5 More Reasons to Love Summer


Happy first day of summer! June 21st is the Northern Solstice.

You read and loved 7 Reasons Why We Love Summer, so here are 5 additional reasons to love the hottest season of the year.

5. Summer reading

If you’ve got even an ounce of intelligence running through your veins, you’re able to find a curiosity for reading somewhere deep inside of you.

Young people think “summer reading” and envision long lists of books pushed on us by schools, that we don’t really bother with until the week before school starts back up. Even then, many students skip the whole process and head straight for SparkNotes.

But summer reading can and should be something more, something better. We can fill our free time at home visiting another country, another world, another dimension in another person’s body, the hours passing by as if they were minutes.

In my personal experience, I slowly dropped the habit of reading early in high school, and could never really find the time to pick up a book ever since.

Exhausted with academic and extracurricular priorities, I finally picked the summer after graduation (here and now!) to pick up a book. The instant I did, my appetite for words came back. I hope for others it doesn’t have to take four years.

Curate a list, and go one by one. That’s normally how it works, isn’t it? Word by word, page by page, book by book. Reading is like alcoholism: it’s difficult to stop once you’ve started.

On this blog I’ll be narrating my literary travels by “reviewing” (reflecting and commenting) on my reads. Hope you’ll follow along!

4. Summertime produce

With the progress that technology has thus far made, you can technically experience the taste of any fruit or vegetable throughout the year, in many forms: frozen, canned, or dried. But can you really enjoy it?

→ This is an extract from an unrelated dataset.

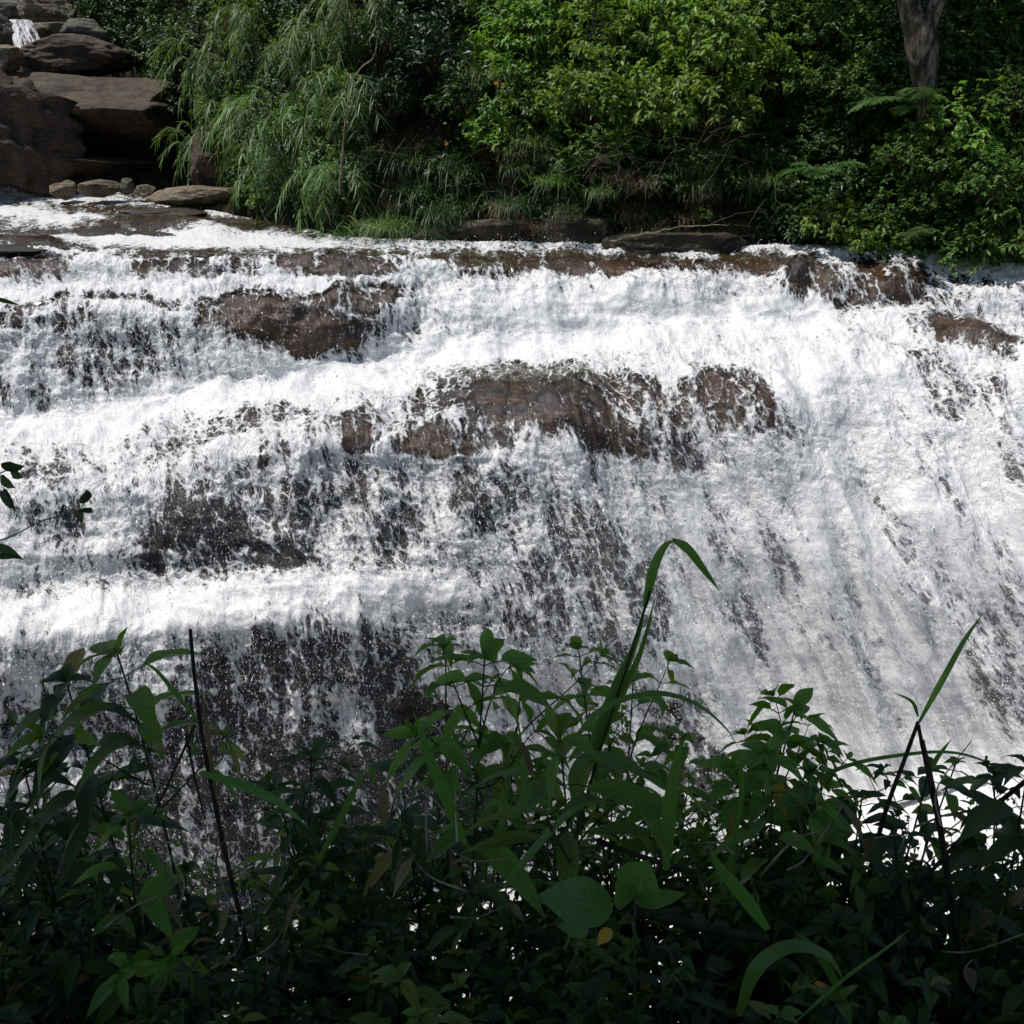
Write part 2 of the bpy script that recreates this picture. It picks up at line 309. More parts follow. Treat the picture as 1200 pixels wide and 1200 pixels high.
def build_river():
    # rock bed
    for which in ('rock', 'water'):
        fine = 2.4 if which == 'rock' else 1.6
        cx = axis(-700, 1900, -150, 1400, fine, 6); ry = axis(214, 1700, 214, 1130, fine, 9)
        px, py = np.meshgrid(cx, ry)
        Y = river_Y(px, py)
        # keep the back edge of the river on the keyline
        k0 = np.interp(cx, KXa, np.array(KEY[0][0], float))
        pyc = np.maximum(py, (k0 - 4)[None])
        P = unproj(px, pyc, Y)
        psi, s = flow_coords(px, py)
        seg = np.linalg.norm(np.diff(P[:, :, 1:], axis=0), axis=-1); arc = np.vstack([np.zeros((1, len(cx))), np.cumsum(seg, 0)])
        arc -= arc[np.searchsorted(ry, 600)][None]                 # real length along the flow, 1 unit = 0.93 m
        s = arc / .93
        cov, thin = river_fields(px, pyc)
        # face normal (smooth)
        def normals(P):
            a = np.gradient(P, axis=1); b = np.gradient(P, axis=0)
            n = np.cross(b, a); n /= np.linalg.norm(n, axis=-1, keepdims=True) + 1e-9
            return np.where(n[..., 2:3] < 0, -n, n)
        n0 = normals(P)
        steep = sstep(.75, .35, n0[..., 2])
        bul = np.zeros(px.shape)
        for bx, by, brx, bry, ba, bs in BULGE:
            ca, sa = math.cos(R(ba)), math.sin(R(ba)); u = ((px - bx) * ca + (py - by) * sa) / brx; v = (-(px - bx) * sa + (py - by) * ca) / bry
            bul = bul + bs * np.exp(-(np.abs(u) ** 2.6 + np.abs(v) ** 2.6))
        P = P + n0 * bul[..., None]
        # large craggy relief shared by rock and water
        crag = (ridge(P * np.array([.9, .9, .9]), 4) - .5)
        ribs = ridge(np.stack([psi * .75, s * .16, 0 * s], -1), 4) - .5           # worn ribs running with the flow
        rw = sstep(480, 680, px) * sstep(400, 480, py)
        crag = crag * (1 - .75 * rw) + ribs * 2.3 * rw
        strata = (fbm(np.stack([P[..., 0] * .35, P[..., 1] * .35, P[..., 2] * 3.2], -1), 3) - .5) * (1 - rw * .8)
        far = sstep(.0, 1., (py - 300) / 40.)
        amp = .10 + .22 * far
        amp = amp * (1 - sstep(-20, 20, py - np.interp(cx, KXa, np.array(KEY[-1][0], float))[None]) * .9)
        P1 = P + n0 * (crag * amp + strata * .16 * far * (1 - sstep(-20, 20, py - np.interp(cx, KXa, np.array(KEY[-1][0], float))[None])))[..., None]
        flowv = np.stack([psi, s, 0 * s], -1)
        if which == 'rock':
            det = ridge(P * 3.1, 4) - .5
            P2 = P1 + n0 * (det * .10 + .05 * thin - .05)[..., None]
            # deepen below pool
            P2[..., 2] -= sstep(0, 35, py - np.interp(cx, KXa, np.array(KEY[-1][0], float))[None]) * 1.5
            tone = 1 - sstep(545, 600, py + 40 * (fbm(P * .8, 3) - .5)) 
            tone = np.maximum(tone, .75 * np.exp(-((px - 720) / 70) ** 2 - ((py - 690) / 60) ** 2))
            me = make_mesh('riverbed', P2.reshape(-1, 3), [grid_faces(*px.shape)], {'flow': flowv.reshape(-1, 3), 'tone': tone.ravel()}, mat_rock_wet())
            link('riverbed', me, kind='structure', label='wet brown and dark rock ledges under the white water')
        else:
            q = np.stack([psi * 3.4, s * 1.9, 0 * s], -1); q2 = np.stack([psi * 10, s * 6.0, 0 * s], -1)
            lump = fbm(q, 3) - .5; froth = ridge(q2, 3) - .45
            lumpS = fbm(np.stack([psi * 4.2, s * .7, 0 * s + 3], -1), 3) - .5; frothS = ridge(np.stack([psi * 11, s * 2.6, 0 * s + 5], -1), 3) - .45
            lump = lump * (1 - steep * .8) + lumpS * steep * .9; froth = froth * (1 - steep * .6) + frothS * steep * .7
            soft = np.clip(np.maximum(stamps(px, pyc, SOFT), .85 * sstep(620, 860, px) * sstep(460, 620, py)) * (1 - thin * .8) + .1, 0, 1)
            froth = froth * (1 - .72 * soft)
            fz = fbm(q2 * 3.1, 2) - .5
            c = np.clip(cov, 0, 1.1)
            pool = sstep(0, 60, py - np.interp(cx, KXa, np.array(KEY[-1][0], float))[None])
            off = .03 + .07 * c + lump * .22 * (.3 + .7 * c) + froth * .07 * (.4 + c) + fz * .05 * (1 - .85 * soft)
            off = np.where(py < 300, off * .45, off)
            foot = np.interp(cx, KXa, np.array(KEY[-1][0], float))[None]; off = off + np.exp(-((py - foot) / 30) ** 2) * (.12 + .3 * (fbm(P * 1.6, 4))) + pool * (.55 * (fbm(P * .9, 4) - .5) + .25 * (ridge(P * 2.2, 3) - .5))
            n1 = n0 * .75 + np.array([0, 0, .25])
            veil = (.13 + .27 * sstep(560, 860, px)) * sstep(470, 600, py) * (1 - .6 * sstep(.7, .95, thin))
            P2 = P1 + n1 * off[..., None]
            me = make_mesh('waterfall', P2.reshape(-1, 3), [grid_faces(*px.shape)], {'flow': flowv.reshape(-1, 3), 'cov': cov.ravel(), 'steep': steep.ravel(), 'film': stamps(px, pyc, FILM).ravel(), 'veil': veil.ravel(), 'soft': soft.ravel()}, mat_water())
            link('waterfall', me, kind='structure', label='white water tumbling over the rock ledges')
            inside = (px > -30) & (px < 1230) & (py > 225) & (py < 1120)
            return P2[inside], n1[inside], cov[inside], px[inside], py[inside]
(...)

Do you look forward to overpriced pink watermelons in February, or sour frozen blackberries? The answer is no.

Yes, there are vegetables and fruits abundant in other seasons to which we really look forward, but summer is especially exciting, given all of the different manipulations and recipes we create for them.

Watermelon turns into ice pops turns into slushies turns into salads.

Cucumber turns into a chilled soup turns into raita turns into cocktails.

Peaches turn into cobbler turns into a grilled fruit salad turns into milkshakes.

3. Music festivals

Would you rather shiver in the numbing cold to your favorite artists congregated on an outdoor stage, or gather in an indoor space, where the roof shouldn’t have to contain you? Nah, summertime is the ideal time for most music festivals to take place, which you’ll find to be overwhelmingly true.

Music festivals: the time to spend a few days absorbing the talents of your favorite musicians performing live, the time to make a fashion statement, the time to lie on blankets in the sun and nearly drown in your own sweat and filth.

Some of my favorites:

Electric Daisy

Mad Decent



2. Time to experiment

Your summer is a blank canvas of time which you ultimately decide to paint. Larger decisions may dictate that it fills up with summer camp, internships, summer school, and the like. The truth is, however, that there are constantly pockets of free time, as limitless as they ever will be.

It is in these pockets that you may find the time to experiment on many things, yourself included.

Whether it be in the form of a new hair color, or a new lifestyle choice, summer is the season to try and see if something might go anywhere. We can start to change ourselves from the inside out

If the experiment fails, it’s just back to the drawing board, but the difference lies in the uninterrupted planning and execution, that lets you focus on the experiment at hand.

1. Time to address what you’ve been putting off

You know, that novel you’ve always wanted to write? That huge DIY project that was always pushed to the corner of your mind, replaced by the impending English paper? The book everyone recommended but you always put off reading?



Summertime, reportedly, is the time to succeed. You’ll disappear for three months or so and come back a different person, and we should all take advantage of it, and try to exceed in something, or master a skill, or intentionally further our lives in some way, shape or form.